I'm looking at other serial protocols like dmx, modbus and linbus - all of them use break condition and idle line as termination characters. For example modbus has 3.5 character length idle state at the beginning of the package, linbus - 13 bits of break condition. Both of these are detectable via STM32 hardware. That could be an elegant solution - trigger DMA transfer on BREAK event and interrupt on IDLE to copy or process the data.

Miceuz commented 4 years ago

Regarding the CRC, I am sure we can find some code for UI side. No other part of the system uses CRC so far, so I guess we can grab it.

One benefit I see from using hardware CRC is that it allows us to have less code in the controller codebase.
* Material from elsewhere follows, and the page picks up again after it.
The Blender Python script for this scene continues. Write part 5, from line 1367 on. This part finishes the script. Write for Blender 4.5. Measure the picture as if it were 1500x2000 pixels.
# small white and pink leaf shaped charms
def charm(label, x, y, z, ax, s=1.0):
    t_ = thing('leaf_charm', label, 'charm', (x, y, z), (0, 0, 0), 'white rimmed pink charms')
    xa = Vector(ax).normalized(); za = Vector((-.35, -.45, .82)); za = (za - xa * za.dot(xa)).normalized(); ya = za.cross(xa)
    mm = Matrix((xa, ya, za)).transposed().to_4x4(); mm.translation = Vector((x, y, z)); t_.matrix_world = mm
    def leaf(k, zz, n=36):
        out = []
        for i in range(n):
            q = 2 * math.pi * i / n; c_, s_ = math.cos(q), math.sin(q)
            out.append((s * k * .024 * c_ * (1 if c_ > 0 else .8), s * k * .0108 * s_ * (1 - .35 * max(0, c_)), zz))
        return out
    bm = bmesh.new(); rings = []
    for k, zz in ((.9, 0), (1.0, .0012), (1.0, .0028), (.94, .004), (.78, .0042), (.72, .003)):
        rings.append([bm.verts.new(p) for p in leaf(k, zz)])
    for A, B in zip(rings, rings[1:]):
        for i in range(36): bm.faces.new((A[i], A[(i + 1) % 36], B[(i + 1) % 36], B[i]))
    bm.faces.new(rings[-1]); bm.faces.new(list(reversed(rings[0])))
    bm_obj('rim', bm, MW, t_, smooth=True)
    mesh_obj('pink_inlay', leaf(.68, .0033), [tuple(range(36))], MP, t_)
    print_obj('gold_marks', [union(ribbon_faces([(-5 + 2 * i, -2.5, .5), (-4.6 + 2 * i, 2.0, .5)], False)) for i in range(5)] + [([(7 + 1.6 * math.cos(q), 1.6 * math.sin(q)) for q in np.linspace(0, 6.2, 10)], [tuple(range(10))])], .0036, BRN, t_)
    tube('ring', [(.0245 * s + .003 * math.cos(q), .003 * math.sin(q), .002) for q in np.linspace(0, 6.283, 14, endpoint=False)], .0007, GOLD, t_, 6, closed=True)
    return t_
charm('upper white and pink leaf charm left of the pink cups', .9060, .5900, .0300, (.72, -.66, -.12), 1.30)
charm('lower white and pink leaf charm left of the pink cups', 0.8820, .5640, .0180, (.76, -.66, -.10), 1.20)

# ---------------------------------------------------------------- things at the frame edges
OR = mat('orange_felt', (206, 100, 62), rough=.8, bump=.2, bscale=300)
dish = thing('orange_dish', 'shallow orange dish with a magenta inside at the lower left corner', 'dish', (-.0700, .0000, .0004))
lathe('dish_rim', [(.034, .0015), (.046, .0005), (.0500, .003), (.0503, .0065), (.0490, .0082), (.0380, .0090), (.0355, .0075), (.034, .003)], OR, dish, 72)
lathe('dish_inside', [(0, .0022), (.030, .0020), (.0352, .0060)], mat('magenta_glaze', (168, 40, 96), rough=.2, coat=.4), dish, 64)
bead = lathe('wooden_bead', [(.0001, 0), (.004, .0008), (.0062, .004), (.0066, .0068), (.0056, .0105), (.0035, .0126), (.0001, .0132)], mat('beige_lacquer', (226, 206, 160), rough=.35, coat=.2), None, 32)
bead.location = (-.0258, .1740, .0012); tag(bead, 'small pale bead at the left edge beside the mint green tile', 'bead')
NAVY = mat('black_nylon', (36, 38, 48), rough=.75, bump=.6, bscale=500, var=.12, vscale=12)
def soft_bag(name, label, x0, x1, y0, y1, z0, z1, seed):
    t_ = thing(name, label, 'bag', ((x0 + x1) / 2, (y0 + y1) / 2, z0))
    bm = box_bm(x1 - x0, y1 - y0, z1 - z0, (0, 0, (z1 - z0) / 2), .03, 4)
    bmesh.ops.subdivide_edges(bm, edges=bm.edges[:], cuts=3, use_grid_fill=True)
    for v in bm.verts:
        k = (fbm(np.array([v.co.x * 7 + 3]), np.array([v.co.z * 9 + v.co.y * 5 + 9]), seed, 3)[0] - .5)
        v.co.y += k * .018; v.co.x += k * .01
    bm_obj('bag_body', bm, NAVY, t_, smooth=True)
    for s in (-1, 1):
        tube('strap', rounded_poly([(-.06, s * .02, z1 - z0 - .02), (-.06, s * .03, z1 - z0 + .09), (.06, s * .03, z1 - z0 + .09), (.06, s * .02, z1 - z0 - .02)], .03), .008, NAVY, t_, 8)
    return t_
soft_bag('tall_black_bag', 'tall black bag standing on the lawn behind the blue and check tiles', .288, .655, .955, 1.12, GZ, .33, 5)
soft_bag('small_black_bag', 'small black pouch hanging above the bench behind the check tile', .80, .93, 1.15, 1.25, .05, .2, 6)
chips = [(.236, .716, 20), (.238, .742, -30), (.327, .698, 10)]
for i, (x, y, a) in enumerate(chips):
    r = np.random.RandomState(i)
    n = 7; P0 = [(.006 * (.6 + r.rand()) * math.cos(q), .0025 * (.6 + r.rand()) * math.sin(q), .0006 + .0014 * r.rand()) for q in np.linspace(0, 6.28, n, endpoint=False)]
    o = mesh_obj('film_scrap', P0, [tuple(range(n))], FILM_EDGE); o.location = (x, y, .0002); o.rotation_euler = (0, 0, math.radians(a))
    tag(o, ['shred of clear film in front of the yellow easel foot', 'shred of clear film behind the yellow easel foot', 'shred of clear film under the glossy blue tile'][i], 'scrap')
The same goes for Afproto vs break/idle.

Miceuz commented 4 years ago

Note: I did not check the errata of STM32L452RE, worth looking at before diving in.

sglow commented 4 years ago

I would caution against using timing for message framing. Certainly it can work, but you open yourself up to subtle problems in other parts of the system causing communication errors. For example, what if someone accidentally disables interrupts for longer then they should causing a random and infrequent delay in handling interrupts from the UART. Could that cause a false message termination? That sort of problem would be difficult to catch in testing.

sglow commented 4 years ago

I guess I'm just saying, keep it simple.

jkff commented 4 years ago

302 is also implementing a kind of framing. We should make sure that we don't end up with two framing protocols in two places - let's either use the one from #302 everywhere, or the one from #322 everywhere.